Gerald May V: Willingness and Surrender
“The gentlest form of spiritual narcissism is the idea that one can accomplish one’s own spiritual growth. ‘I can do it’.’”—Gerald G. May in Will and Spirit (HarperOne, 1982), p. 115.
In Will and Spirit, Gerald May writes about struggles in our world today as well as our many battles within ourselves. We are likely to have issues with will, willingness, control, and surrender in our spiritual lives. Whenever we start our spiritual journey with willingness, as soon as we are aware of some spiritual growth, we become vulnerable to spiritual narcissism: the unconscious use of spiritual practices to increase our self-importance. We try to become holy, under the assumption that we can accomplish our own spiritual growth. This becomes willfulness masquerading as willingness.

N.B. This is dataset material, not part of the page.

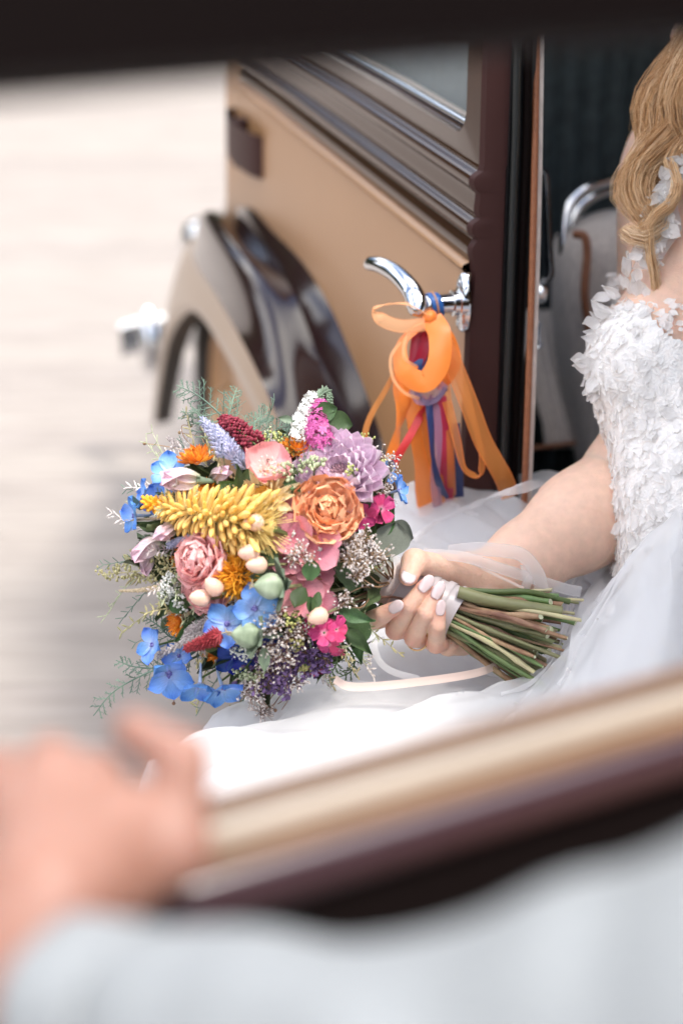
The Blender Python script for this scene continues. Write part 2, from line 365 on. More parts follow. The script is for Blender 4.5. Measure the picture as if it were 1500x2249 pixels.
# partition of ribbed dark cloth behind the front seats
pt = MB(); xs = np.linspace(-.10, -1.36, 240); pt.grid([[car(.62 + .004 * math.sin(i * 1.05), w, z) for z in (.35, 1.41)] for i, w in enumerate(xs)]); put("ribbed_curtain", pt, "interior_cloth", CAR)
# cowl and bonnet (draw in and fall away ahead of the door)
cw = MB(); G = []
for s in np.linspace(1.009, 1.16, 14):
    G.append([car(s, w + bend(s) - .9 * max(0, s - 1.125) , z) for w, z in ((-.012, .3), (.002, .5), (.004, .75), (.0, .945), (-.006, 1.0), (-.03, 1.06), (-.08, 1.085), (-.7, 1.11))])
cw.grid(G); put("cowl", cw, "tan_paint", CAR)
bn = MB(); G = []
for s in np.linspace(1.162, 2.25, 16):
    q = (s - 1.162) / 1.1; G.append([car(s, -.06 - .36 * q ** .7 + w, z - .14 * q ** .6) for w, z in ((-.012, .62), (0, .70), (-.0, .85), (-.03, .95), (-.09, 1.01), (-.4, 1.05), (-.6, 1.05))])
bn.grid(G); put("bonnet", bn, "tan_paint", CAR)
gr = MB(); gr.box(car(2.27, -.70, .62), (AX, NX, ZUP), (.02, .30, .34), bev=.012); put("radiator_grille", gr, "chrome", CAR)
# --- front wing: rails from the body out over the crown to the lip of the wheel arch
def rail(pts): return spline([carp(x, y, w) for x, y, w in pts], 44)
RA = rail([(500, 436, -0.05), (524, 438, -0.02), (546, 451, 0.003), (609, 510, 0.003), (668, 572, 0.003), (722, 655, 0.003), (765, 745, 0.003), (825, 900, 0.003), (880, 1090, 0.003), (905, 1190, 0.002)])
RB = rail([(494, 458, -0.045), (510, 466, -0.01), (530, 492, 0.012), (590, 565, 0.02), (640, 636, 0.026), (680, 732, 0.03), (715, 838, 0.032), (752, 950, 0.032), (800, 1090, 0.03), (825, 1190, 0.02)])
RD = rail([(486, 484, -0.03), (455, 508, 0.012), (424, 545, 0.04), (434, 588, 0.06), (474, 648, 0.078), (528, 742, 0.092), (574, 836, 0.1), (616, 940, 0.104), (660, 1090, 0.104), (684, 1190, 0.09)])
RE = rail([(400, 566, -0.008), (392, 580, 0.016), (392, 600, 0.042), (410, 632, 0.064), (458, 690, 0.083), (515, 780, 0.097), (562, 868, 0.105), (602, 955, 0.108), (645, 1090, 0.108), (665, 1190, 0.094)])
RF = rail([(340, 900, 0), (346, 800, 0.02), (358, 730, 0.042), (398, 672, 0.064), (445, 680, 0.08), (500, 765, 0.094), (550, 860, 0.103), (590, 955, 0.106), (632, 1090, 0.106), (650, 1190, 0.092)])
RG = rail([(339, 932, 0), (353, 838, 0.016), (372, 748, 0.036), (408, 690, 0.058), (440, 694, 0.074), (492, 775, 0.088), (541, 866, 0.097), (581, 958, 0.1), (622, 1092, 0.1), (640, 1192, 0.086)])
wg = MB(); K = [RA, RA * .5 + RB * .5 + NX * .004, RB]
wg.grid(K); put("wing_bead", wg, "maroon_paint", CAR)
def cross(rails, n): return np.stack([spline([r[i] for r in rails], n) for i in range(44)], 1)
wg = MB(); RM = (RB + RD) / 2 + (ZUP * .75 + NX * .35) * .20 * np.linalg.norm(RD - RB, axis=1)[:, None]; wg.grid(cross([RB, RM, RD], 16)); put("wing_crown", wg, "maroon_paint", CAR)
wg = MB(); wg.grid(cross([RD, RE, RF, RG], 18)); put("wing_side", wg, "cream_tan", CAR)
inn = MB(); c0 = car(1.42, -.10, .20)
G = [[RG[i] * (1 - t) + (RG[i] - NX * .034 - AX * .01 + ZUP * .006) * t for i in range(44)] for t in np.linspace(0, 1, 6)]
inn.grid(G); put("wing_liner", inn, "rubber_brown", CAR)
# wheel
WH = holder("front_wheel", CAR); wc = car(1.36, -.10, .30)
ty = MB(); ty.lathe(wc - NX * .065, NX, [(0, .20), (.0, .26), (.02, .30), (.04, .31), (.09, .31), (.11, .30), (.13, .26), (.125, .20), (.1, .195)], 48); put("tyre", ty, "tyre", WH)
ri = MB(); ri.lathe(wc - NX * .03, NX, [(.08, .197), (.06, .18), (.05, .12), (.075, .08), (.10, .07), (.115, .04), (.118, 0)], 40); put("wheel_rim", ri, "wheel_paint", WH)
# headlamp and bumper
hl = MB(); hc2 = px(452, 536, 3.45); hl.lathe(hc2 - AX * .06, AX, [(0, .0), (.012, .022), (.04, .035), (.08, .040), (.10, .041), (.11, .038), (.115, 0)], 28); put("headlamp", hl, "chrome", CAR)
bp = MB(); b0, b1 = px(266, 752, 3.75), px(420, 748, 3.70); bdir = unit(b1 - b0)
Q = spline([b0, b0 * .75 + b1 * .25 + AX * .03, b0 * .4 + b1 * .6 + AX * .05, b1 + AX * .06, b1 + bdir * .8 + AX * .08], 30)
G = []
for k, (o, h) in enumerate(((-.012, -.035), (.006, -.03), (.010, 0), (.006, .03), (-.012, .035), (-.014, 0))):
    G.append(Q - AX * o + ZUP * h)
bp.grid(G, closed_u=True); bp.f.append(tuple(i * 30 for i in range(6))); bp.m.append(0); put("front_bumper", bp, "chrome", CAR)
ov = MB(); ov.tube(spline([b0 + bdir * .06 + ZUP * .07 - AX * .005, b0 + bdir * .06 - AX * .03, b0 + bdir * .06 - ZUP * .06 - AX * .005], 12), [.008, .014, .018, .02, .021, .021, .021, .02, .02, .018, .014, .008], 12); put("bumper_overrider", ov, "chrome", CAR)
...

When we gain an awareness of our own self-interest as to why we are participating in charitable works, these actions and gifts will be better given and received. Sin occurs when self-image and personal willfulness become so important that one forgets, represses, or denies one’s absolute connectedness and grounding in the God within us, the power who creates and sustains the cosmos and who placed in us that yearning.

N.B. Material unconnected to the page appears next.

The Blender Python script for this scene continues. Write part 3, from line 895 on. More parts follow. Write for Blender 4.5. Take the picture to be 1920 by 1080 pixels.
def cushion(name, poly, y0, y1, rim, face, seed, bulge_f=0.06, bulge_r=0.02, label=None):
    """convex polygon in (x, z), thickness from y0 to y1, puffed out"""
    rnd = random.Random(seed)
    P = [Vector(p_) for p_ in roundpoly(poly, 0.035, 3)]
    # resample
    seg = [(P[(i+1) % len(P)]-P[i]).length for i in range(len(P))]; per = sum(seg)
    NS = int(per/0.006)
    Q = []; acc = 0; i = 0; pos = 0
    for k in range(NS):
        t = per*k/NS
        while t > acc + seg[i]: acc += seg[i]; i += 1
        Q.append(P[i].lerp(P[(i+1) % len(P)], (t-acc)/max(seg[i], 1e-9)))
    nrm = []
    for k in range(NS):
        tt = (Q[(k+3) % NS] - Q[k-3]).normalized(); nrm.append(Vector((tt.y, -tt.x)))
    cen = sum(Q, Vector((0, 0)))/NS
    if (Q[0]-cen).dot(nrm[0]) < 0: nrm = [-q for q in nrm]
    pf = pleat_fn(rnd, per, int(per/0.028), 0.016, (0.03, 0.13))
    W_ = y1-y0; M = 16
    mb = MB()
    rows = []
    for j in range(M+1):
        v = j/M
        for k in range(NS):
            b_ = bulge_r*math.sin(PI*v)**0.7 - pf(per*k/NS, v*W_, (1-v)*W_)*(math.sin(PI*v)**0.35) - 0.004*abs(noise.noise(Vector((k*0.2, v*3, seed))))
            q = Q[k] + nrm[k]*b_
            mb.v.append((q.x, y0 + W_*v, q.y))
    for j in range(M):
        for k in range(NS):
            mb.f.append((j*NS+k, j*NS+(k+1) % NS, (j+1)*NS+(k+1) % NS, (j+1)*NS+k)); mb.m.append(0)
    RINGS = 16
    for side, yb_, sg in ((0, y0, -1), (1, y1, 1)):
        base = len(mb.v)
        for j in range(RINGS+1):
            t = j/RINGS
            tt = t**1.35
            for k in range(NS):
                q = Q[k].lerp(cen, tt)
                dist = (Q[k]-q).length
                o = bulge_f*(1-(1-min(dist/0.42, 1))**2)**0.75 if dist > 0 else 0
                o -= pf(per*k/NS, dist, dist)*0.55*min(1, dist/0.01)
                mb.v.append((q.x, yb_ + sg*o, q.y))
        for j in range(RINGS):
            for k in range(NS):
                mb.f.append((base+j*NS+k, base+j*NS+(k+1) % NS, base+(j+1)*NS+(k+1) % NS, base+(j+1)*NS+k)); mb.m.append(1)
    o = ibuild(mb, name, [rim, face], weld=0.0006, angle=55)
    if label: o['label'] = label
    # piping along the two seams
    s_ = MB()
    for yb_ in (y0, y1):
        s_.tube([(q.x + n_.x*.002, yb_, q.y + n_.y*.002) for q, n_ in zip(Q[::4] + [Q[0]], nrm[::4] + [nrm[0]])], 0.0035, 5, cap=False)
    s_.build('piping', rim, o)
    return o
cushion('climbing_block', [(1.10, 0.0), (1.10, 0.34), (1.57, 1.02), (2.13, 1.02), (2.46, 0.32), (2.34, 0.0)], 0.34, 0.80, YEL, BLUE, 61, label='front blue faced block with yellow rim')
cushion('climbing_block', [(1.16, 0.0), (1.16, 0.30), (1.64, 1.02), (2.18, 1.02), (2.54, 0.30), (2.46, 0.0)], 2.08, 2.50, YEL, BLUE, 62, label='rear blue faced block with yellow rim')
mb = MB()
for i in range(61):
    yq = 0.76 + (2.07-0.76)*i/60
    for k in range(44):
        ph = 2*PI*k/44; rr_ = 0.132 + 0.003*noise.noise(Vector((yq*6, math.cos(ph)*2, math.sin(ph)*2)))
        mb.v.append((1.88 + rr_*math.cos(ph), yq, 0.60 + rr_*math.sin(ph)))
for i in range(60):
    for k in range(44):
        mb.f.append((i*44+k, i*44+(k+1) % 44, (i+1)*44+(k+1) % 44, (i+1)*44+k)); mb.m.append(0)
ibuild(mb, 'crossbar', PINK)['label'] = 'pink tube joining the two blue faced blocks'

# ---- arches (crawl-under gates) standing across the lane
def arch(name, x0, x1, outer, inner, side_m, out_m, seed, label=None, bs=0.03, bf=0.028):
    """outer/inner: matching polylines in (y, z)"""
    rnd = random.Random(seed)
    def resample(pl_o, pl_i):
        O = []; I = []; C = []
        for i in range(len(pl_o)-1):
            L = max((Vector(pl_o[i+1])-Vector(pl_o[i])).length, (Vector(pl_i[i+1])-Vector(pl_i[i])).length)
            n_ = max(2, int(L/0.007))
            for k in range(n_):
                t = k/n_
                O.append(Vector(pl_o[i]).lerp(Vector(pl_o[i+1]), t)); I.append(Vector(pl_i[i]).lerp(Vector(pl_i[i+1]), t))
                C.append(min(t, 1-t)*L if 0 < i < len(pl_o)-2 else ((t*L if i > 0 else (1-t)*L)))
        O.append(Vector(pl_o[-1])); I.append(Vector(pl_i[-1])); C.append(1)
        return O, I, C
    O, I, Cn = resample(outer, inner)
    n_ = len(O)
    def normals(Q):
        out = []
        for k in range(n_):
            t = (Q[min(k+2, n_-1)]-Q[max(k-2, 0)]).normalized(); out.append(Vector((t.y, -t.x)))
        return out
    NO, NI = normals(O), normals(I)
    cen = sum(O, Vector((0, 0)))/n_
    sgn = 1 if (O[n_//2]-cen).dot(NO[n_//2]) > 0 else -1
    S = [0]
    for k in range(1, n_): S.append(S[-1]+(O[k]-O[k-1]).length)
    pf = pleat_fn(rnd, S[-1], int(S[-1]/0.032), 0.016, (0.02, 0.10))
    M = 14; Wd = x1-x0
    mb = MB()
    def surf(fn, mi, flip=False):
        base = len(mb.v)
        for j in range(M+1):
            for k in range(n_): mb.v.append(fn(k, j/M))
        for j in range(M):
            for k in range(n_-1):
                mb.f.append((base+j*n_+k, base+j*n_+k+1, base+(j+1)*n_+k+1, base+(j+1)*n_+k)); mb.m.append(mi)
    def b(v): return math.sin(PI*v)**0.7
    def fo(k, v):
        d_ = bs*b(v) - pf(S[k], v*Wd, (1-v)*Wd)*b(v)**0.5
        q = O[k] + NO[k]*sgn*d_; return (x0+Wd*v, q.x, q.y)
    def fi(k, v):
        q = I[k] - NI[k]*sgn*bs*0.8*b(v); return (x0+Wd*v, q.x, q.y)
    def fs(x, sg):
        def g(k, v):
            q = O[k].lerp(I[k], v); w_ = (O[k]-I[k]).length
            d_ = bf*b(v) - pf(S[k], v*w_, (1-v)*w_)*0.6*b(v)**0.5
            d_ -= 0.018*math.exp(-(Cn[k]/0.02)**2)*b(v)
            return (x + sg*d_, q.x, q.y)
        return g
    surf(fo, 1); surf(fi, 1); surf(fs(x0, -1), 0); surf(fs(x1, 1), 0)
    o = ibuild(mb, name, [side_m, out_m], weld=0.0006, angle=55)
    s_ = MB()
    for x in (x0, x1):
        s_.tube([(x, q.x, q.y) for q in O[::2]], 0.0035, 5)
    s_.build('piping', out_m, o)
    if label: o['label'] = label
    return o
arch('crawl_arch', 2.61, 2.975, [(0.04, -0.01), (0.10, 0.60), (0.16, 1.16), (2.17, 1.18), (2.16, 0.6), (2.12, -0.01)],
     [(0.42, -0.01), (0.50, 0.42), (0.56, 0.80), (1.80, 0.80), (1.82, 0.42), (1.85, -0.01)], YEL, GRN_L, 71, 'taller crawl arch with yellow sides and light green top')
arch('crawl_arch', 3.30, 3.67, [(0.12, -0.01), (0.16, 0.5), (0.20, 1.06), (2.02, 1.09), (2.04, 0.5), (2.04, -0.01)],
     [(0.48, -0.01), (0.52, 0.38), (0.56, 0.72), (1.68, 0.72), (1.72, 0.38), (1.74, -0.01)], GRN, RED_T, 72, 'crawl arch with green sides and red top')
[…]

May encourages us to allow attachments to come or go rather than constantly clinging to them. We must be aware of our need for self-importance; and thus he cautions us about immediately leaping to shore ourselves up. He places less emphasis on coping and mastery, and more on waking up to whatever is happening in the present moment.
As we surrender some of our self-importance, we make friends with mystery. Even though we may not necessarily always find God when we sacrifice our self-importance, May believes that as we lose our need for self-importance, we realize that God has already found us. We will experience more spontaneity and awareness when we are not driven to perform and can let things flow: when we no longer need to be defined through self-judgment or evaluation of our own actions.
May reminds us that spirituality cannot be a means to end our discomfort.
Spiritual growth has to be a way into life, not an escape from it. We are called to be in the world, not of the world—and unfortunately this of the world side may be uncomfortable.
If you are familiar with the statue of the Return of the Prodigal Son in the Bishop’s Garden at the National Cathedral, this is an icon for surrender and willingness…. of both the son and the father. They are role models for each other.